Work to do
Line by line, repeat the data below exactly, beginning at the first line and ending at the line with "from mathutils import Vector, Matrix". Omit pictures.

Information provided
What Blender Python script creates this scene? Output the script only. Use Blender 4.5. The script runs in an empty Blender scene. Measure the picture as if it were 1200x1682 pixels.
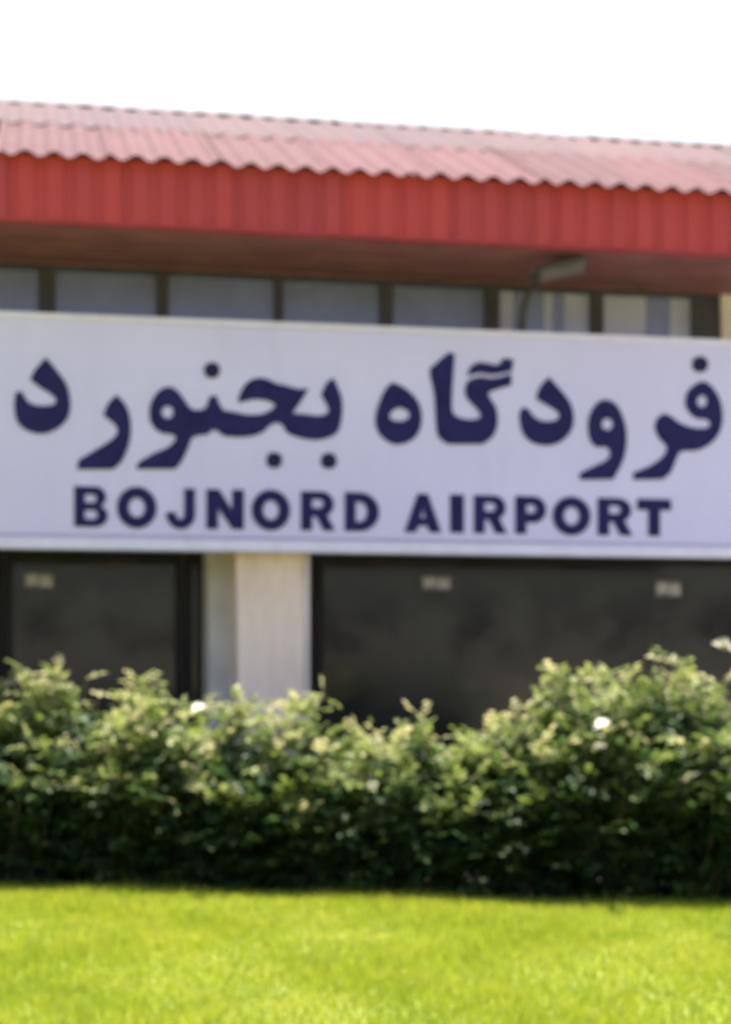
import bpy, bmesh, math, random
import numpy as np
from mathutils import Vector, Matrix

random.seed(7)
rng = np.random.default_rng(7)
SC = bpy.context.scene
COL = SC.collection

# ------------------------------------------------------------------ camera
cam_d = bpy.data.cameras.new("camera")
cam_d.sensor_fit = 'HORIZONTAL'
cam_d.sensor_width = 36.0
cam_d.lens = 36.0 * 2790 / 1200
cam_d.shift_y = 257 / 1200
cam_d.clip_end = 2000
cam_d.dof.use_dof = True            # a slightly misfocused telephoto, soft all over like the photograph
cam_d.dof.focus_distance = 2.0
cam_d.dof.aperture_fstop = 7.8
cam = bpy.data.objects.new("camera", cam_d)
cam.location = (0, 0, 1.6)
cam.rotation_euler = (math.radians(90), 0, 0)
COL.objects.link(cam)
SC.camera = cam

# ------------------------------------------------------------------ sky and sun
SUN_EL = math.radians(73)
SUN_AZ = math.radians(-6)           # clockwise from +Y, nearly straight behind the building
world = bpy.data.worlds.new("World")
SC.world = world
world.use_nodes = True
wn = world.node_tree.nodes
wl = world.node_tree.links
wn.clear()
sky = wn.new('ShaderNodeTexSky')
sky.sky_type = 'NISHITA'
sky.sun_disc = False
sky.sun_elevation = SUN_EL
sky.sun_rotation = SUN_AZ
sky.altitude = 0
sky.air_density = 1.0
sky.dust_density = 4.0
sky.ozone_density = 1.0
bg = wn.new('ShaderNodeBackground')
bg.inputs['Strength'].default_value = 0.09
wo = wn.new('ShaderNodeOutputWorld')
wl.new(sky.outputs[0], bg.inputs[0])
wl.new(bg.outputs[0], wo.inputs[0])

sun_d = bpy.data.lights.new("sun", 'SUN')
sun_d.energy = 5.0
sun_d.angle = math.radians(0.5)
sun_d.color = (1.0, 0.95, 0.86)
sun = bpy.data.objects.new("sun", sun_d)
sdir = Vector((math.sin(SUN_AZ) * math.cos(SUN_EL), math.cos(SUN_AZ) * math.cos(SUN_EL), math.sin(SUN_EL)))
sun.rotation_euler = sdir.to_track_quat('Z', 'Y').to_euler()
sun.location = sdir * 60
COL.objects.link(sun)

SC.view_settings.view_transform = 'Standard'
SC.view_settings.look = 'None'
SC.view_settings.exposure = 1.95
SC.view_settings.gamma = 1.0
SC.view_settings.use_curve_mapping = False
SC.render.engine = 'CYCLES'
SC.cycles.max_bounces = 8
SC.cycles.transparent_max_bounces = 8

# ------------------------------------------------------------------ helpers
ANG = math.atan(2790 / 14350)       # the facade recedes to the right
CA, SA = math.cos(ANG), math.sin(ANG)
D0 = 16.0                           # metres to the sign face
EYE = 1.6


def uz(px, py, v=0.0):
    """facade coordinates (along, up) of a point measured on the photograph, on the plane v metres behind the sign"""
    x = (px - 600) / 2790
    t = (D0 * CA + v) / (CA - SA * x)
    X, Y = t * x, t - D0
    return X * CA + Y * SA, EYE + t * (1098 - py) / 2790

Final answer
What Blender Python script creates this scene? Output the script only. Use Blender 4.5. The script runs in an empty Blender scene. Measure the picture as if it were 1200x1682 pixels.
import bpy, bmesh, math, random
import numpy as np
from mathutils import Vector, Matrix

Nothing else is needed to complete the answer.